- **AVAILABLE DATA**
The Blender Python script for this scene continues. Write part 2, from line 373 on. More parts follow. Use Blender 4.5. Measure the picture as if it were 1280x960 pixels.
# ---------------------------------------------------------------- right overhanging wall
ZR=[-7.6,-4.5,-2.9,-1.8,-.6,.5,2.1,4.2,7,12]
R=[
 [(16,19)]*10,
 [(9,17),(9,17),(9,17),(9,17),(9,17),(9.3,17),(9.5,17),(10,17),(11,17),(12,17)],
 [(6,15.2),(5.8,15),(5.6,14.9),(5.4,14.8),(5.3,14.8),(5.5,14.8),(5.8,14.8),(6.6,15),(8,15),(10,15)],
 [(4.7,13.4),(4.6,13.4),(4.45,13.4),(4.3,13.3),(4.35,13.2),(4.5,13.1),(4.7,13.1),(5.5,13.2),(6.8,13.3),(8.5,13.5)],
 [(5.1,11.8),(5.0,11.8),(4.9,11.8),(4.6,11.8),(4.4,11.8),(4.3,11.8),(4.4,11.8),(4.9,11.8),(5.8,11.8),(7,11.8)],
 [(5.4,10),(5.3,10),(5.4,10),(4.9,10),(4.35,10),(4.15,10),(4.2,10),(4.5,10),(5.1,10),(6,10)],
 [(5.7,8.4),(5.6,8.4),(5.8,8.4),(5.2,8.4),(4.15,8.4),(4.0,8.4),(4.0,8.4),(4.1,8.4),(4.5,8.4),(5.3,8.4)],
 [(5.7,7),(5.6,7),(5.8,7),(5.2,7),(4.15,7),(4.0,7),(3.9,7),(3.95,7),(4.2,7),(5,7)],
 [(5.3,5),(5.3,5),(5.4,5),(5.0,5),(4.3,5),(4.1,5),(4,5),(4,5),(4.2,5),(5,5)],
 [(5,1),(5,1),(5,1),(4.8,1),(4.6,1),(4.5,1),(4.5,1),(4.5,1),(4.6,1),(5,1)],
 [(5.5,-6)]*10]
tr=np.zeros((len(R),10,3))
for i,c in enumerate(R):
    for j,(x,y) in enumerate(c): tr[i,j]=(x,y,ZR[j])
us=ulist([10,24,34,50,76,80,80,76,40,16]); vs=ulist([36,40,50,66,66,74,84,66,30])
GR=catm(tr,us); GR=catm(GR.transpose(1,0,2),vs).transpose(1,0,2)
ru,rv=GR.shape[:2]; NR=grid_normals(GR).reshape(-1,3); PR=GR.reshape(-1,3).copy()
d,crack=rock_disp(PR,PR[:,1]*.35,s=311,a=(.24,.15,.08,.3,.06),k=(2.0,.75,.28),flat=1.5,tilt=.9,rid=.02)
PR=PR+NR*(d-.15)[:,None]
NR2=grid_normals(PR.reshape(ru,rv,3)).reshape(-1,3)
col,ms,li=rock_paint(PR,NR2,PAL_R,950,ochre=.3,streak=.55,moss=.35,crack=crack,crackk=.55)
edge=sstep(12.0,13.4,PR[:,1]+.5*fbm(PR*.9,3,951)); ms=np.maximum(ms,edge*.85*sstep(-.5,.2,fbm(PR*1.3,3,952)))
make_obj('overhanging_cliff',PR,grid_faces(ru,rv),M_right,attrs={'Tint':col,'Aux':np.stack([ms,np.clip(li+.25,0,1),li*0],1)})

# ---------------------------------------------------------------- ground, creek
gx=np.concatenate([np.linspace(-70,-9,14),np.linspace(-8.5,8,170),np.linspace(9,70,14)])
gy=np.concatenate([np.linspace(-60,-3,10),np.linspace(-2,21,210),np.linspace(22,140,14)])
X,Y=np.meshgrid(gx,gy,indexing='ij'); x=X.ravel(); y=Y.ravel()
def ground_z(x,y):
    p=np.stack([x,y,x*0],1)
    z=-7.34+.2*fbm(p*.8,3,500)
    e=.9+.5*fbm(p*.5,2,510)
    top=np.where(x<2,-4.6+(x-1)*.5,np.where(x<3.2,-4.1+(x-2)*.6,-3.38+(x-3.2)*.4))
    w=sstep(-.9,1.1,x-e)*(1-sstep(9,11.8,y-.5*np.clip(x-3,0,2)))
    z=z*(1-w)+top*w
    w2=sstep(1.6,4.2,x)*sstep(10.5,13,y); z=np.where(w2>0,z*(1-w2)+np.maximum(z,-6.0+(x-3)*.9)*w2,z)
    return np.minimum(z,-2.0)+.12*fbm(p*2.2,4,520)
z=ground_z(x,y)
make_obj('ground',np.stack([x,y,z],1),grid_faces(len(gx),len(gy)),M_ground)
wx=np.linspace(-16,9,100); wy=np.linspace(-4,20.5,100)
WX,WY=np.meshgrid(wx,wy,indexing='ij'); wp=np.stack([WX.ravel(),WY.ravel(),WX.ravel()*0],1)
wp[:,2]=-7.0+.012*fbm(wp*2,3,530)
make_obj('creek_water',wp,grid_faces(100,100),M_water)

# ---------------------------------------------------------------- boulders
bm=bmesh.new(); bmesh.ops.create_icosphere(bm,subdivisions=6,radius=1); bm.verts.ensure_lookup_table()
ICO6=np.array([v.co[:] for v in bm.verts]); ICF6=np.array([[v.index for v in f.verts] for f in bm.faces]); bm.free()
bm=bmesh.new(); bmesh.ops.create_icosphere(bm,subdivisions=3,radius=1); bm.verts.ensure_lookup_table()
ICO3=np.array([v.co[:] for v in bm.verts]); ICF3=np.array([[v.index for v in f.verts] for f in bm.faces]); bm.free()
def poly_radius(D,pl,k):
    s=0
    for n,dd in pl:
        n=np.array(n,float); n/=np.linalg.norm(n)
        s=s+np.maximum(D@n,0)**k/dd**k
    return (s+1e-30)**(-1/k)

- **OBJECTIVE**
All of the material must be reproduced exactly.

- **OUTPUT BELOW**
The Blender Python script for this scene continues. Write part 2, from line 373 on. More parts follow. Use Blender 4.5. Measure the picture as if it were 1280x960 pixels.
# ---------------------------------------------------------------- right overhanging wall
ZR=[-7.6,-4.5,-2.9,-1.8,-.6,.5,2.1,4.2,7,12]
R=[
 [(16,19)]*10,
 [(9,17),(9,17),(9,17),(9,17),(9,17),(9.3,17),(9.5,17),(10,17),(11,17),(12,17)],
 [(6,15.2),(5.8,15),(5.6,14.9),(5.4,14.8),(5.3,14.8),(5.5,14.8),(5.8,14.8),(6.6,15),(8,15),(10,15)],
 [(4.7,13.4),(4.6,13.4),(4.45,13.4),(4.3,13.3),(4.35,13.2),(4.5,13.1),(4.7,13.1),(5.5,13.2),(6.8,13.3),(8.5,13.5)],
 [(5.1,11.8),(5.0,11.8),(4.9,11.8),(4.6,11.8),(4.4,11.8),(4.3,11.8),(4.4,11.8),(4.9,11.8),(5.8,11.8),(7,11.8)],
 [(5.4,10),(5.3,10),(5.4,10),(4.9,10),(4.35,10),(4.15,10),(4.2,10),(4.5,10),(5.1,10),(6,10)],
 [(5.7,8.4),(5.6,8.4),(5.8,8.4),(5.2,8.4),(4.15,8.4),(4.0,8.4),(4.0,8.4),(4.1,8.4),(4.5,8.4),(5.3,8.4)],
 [(5.7,7),(5.6,7),(5.8,7),(5.2,7),(4.15,7),(4.0,7),(3.9,7),(3.95,7),(4.2,7),(5,7)],
 [(5.3,5),(5.3,5),(5.4,5),(5.0,5),(4.3,5),(4.1,5),(4,5),(4,5),(4.2,5),(5,5)],
 [(5,1),(5,1),(5,1),(4.8,1),(4.6,1),(4.5,1),(4.5,1),(4.5,1),(4.6,1),(5,1)],
 [(5.5,-6)]*10]
tr=np.zeros((len(R),10,3))
for i,c in enumerate(R):
    for j,(x,y) in enumerate(c): tr[i,j]=(x,y,ZR[j])
us=ulist([10,24,34,50,76,80,80,76,40,16]); vs=ulist([36,40,50,66,66,74,84,66,30])
GR=catm(tr,us); GR=catm(GR.transpose(1,0,2),vs).transpose(1,0,2)
ru,rv=GR.shape[:2]; NR=grid_normals(GR).reshape(-1,3); PR=GR.reshape(-1,3).copy()
d,crack=rock_disp(PR,PR[:,1]*.35,s=311,a=(.24,.15,.08,.3,.06),k=(2.0,.75,.28),flat=1.5,tilt=.9,rid=.02)
PR=PR+NR*(d-.15)[:,None]
NR2=grid_normals(PR.reshape(ru,rv,3)).reshape(-1,3)
col,ms,li=rock_paint(PR,NR2,PAL_R,950,ochre=.3,streak=.55,moss=.35,crack=crack,crackk=.55)
edge=sstep(12.0,13.4,PR[:,1]+.5*fbm(PR*.9,3,951)); ms=np.maximum(ms,edge*.85*sstep(-.5,.2,fbm(PR*1.3,3,952)))
make_obj('overhanging_cliff',PR,grid_faces(ru,rv),M_right,attrs={'Tint':col,'Aux':np.stack([ms,np.clip(li+.25,0,1),li*0],1)})

# ---------------------------------------------------------------- ground, creek
gx=np.concatenate([np.linspace(-70,-9,14),np.linspace(-8.5,8,170),np.linspace(9,70,14)])
gy=np.concatenate([np.linspace(-60,-3,10),np.linspace(-2,21,210),np.linspace(22,140,14)])
X,Y=np.meshgrid(gx,gy,indexing='ij'); x=X.ravel(); y=Y.ravel()
def ground_z(x,y):
    p=np.stack([x,y,x*0],1)
    z=-7.34+.2*fbm(p*.8,3,500)
    e=.9+.5*fbm(p*.5,2,510)
    top=np.where(x<2,-4.6+(x-1)*.5,np.where(x<3.2,-4.1+(x-2)*.6,-3.38+(x-3.2)*.4))
    w=sstep(-.9,1.1,x-e)*(1-sstep(9,11.8,y-.5*np.clip(x-3,0,2)))
    z=z*(1-w)+top*w
    w2=sstep(1.6,4.2,x)*sstep(10.5,13,y); z=np.where(w2>0,z*(1-w2)+np.maximum(z,-6.0+(x-3)*.9)*w2,z)
    return np.minimum(z,-2.0)+.12*fbm(p*2.2,4,520)
z=ground_z(x,y)
make_obj('ground',np.stack([x,y,z],1),grid_faces(len(gx),len(gy)),M_ground)
wx=np.linspace(-16,9,100); wy=np.linspace(-4,20.5,100)
WX,WY=np.meshgrid(wx,wy,indexing='ij'); wp=np.stack([WX.ravel(),WY.ravel(),WX.ravel()*0],1)
wp[:,2]=-7.0+.012*fbm(wp*2,3,530)
make_obj('creek_water',wp,grid_faces(100,100),M_water)

# ---------------------------------------------------------------- boulders
bm=bmesh.new(); bmesh.ops.create_icosphere(bm,subdivisions=6,radius=1); bm.verts.ensure_lookup_table()
ICO6=np.array([v.co[:] for v in bm.verts]); ICF6=np.array([[v.index for v in f.verts] for f in bm.faces]); bm.free()
bm=bmesh.new(); bmesh.ops.create_icosphere(bm,subdivisions=3,radius=1); bm.verts.ensure_lookup_table()
ICO3=np.array([v.co[:] for v in bm.verts]); ICF3=np.array([[v.index for v in f.verts] for f in bm.faces]); bm.free()
def poly_radius(D,pl,k):
    s=0
    for n,dd in pl:
        n=np.array(n,float); n/=np.linalg.norm(n)
        s=s+np.maximum(D@n,0)**k/dd**k
    return (s+1e-30)**(-1/k)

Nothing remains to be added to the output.